● **Objective**: Which lines run from the first one up to and including the one with "from mathutils import Vector, Matrix, noise"? Print exactly those.

== Exercise material

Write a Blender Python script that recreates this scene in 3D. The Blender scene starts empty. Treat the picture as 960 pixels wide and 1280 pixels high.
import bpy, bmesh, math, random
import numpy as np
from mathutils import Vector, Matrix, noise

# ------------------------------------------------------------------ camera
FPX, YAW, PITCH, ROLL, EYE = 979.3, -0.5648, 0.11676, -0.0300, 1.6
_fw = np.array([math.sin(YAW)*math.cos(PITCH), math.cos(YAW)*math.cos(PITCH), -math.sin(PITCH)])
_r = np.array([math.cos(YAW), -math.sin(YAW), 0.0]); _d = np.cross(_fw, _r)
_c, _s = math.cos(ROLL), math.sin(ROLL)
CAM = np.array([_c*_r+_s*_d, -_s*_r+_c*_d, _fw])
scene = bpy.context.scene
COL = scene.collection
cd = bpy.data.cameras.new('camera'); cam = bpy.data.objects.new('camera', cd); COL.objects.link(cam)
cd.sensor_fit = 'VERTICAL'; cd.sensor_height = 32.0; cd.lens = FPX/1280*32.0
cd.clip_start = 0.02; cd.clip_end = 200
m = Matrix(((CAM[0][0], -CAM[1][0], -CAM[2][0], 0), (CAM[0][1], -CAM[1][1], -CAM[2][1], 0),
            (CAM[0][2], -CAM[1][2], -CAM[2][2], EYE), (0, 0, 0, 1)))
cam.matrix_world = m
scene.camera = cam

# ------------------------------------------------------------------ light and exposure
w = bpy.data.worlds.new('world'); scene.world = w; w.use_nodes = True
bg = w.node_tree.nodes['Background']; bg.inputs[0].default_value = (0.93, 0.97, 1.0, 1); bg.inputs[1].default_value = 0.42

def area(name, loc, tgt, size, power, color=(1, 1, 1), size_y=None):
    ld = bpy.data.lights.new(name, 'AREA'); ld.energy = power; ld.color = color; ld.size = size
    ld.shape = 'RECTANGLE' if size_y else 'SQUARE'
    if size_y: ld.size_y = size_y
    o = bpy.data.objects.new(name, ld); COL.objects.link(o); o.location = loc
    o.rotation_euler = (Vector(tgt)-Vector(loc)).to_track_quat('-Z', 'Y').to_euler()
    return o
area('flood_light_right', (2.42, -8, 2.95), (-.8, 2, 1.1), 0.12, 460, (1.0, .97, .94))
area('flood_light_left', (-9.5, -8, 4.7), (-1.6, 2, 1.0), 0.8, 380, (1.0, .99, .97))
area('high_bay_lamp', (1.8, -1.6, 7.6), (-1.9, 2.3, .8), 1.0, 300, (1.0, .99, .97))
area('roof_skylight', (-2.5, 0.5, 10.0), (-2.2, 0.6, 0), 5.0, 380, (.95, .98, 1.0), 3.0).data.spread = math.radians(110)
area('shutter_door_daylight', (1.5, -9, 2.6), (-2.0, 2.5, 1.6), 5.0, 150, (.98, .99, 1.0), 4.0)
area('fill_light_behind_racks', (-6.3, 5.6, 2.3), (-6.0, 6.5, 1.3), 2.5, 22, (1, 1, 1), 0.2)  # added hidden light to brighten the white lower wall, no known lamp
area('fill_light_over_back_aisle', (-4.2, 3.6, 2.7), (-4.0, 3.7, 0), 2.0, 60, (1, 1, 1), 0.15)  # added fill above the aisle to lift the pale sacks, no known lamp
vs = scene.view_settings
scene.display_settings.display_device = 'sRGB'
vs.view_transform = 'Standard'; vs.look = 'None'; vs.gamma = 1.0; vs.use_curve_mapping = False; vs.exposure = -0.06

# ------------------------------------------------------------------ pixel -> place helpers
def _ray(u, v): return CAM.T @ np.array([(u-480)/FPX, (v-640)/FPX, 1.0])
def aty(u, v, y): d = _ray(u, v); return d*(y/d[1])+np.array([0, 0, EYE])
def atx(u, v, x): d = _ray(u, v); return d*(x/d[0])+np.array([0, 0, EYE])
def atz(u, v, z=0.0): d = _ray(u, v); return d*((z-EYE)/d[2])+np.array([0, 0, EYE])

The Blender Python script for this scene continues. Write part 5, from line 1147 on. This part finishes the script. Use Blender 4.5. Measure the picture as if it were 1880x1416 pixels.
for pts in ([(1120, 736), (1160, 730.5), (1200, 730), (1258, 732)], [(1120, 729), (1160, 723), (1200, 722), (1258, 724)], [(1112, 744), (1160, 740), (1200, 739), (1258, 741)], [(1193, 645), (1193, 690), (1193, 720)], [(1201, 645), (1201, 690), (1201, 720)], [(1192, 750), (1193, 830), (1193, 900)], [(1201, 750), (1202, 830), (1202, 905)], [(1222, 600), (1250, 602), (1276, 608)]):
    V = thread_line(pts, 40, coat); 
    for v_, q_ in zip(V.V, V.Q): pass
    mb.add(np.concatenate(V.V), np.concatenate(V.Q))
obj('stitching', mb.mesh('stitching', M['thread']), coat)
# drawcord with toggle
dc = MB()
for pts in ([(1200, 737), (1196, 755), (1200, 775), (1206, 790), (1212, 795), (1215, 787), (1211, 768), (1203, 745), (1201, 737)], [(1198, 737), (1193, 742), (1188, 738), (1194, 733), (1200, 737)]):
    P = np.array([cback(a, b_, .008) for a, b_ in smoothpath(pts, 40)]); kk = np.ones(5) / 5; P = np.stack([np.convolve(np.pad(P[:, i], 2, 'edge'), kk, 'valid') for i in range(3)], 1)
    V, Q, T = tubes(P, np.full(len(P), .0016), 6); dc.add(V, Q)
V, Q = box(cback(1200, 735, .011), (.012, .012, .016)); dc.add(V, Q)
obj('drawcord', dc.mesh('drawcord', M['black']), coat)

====

● **Output below**:
Write a Blender Python script that recreates this scene in 3D. The Blender scene starts empty. Treat the picture as 960 pixels wide and 1280 pixels high.
import bpy, bmesh, math, random
import numpy as np
from mathutils import Vector, Matrix, noise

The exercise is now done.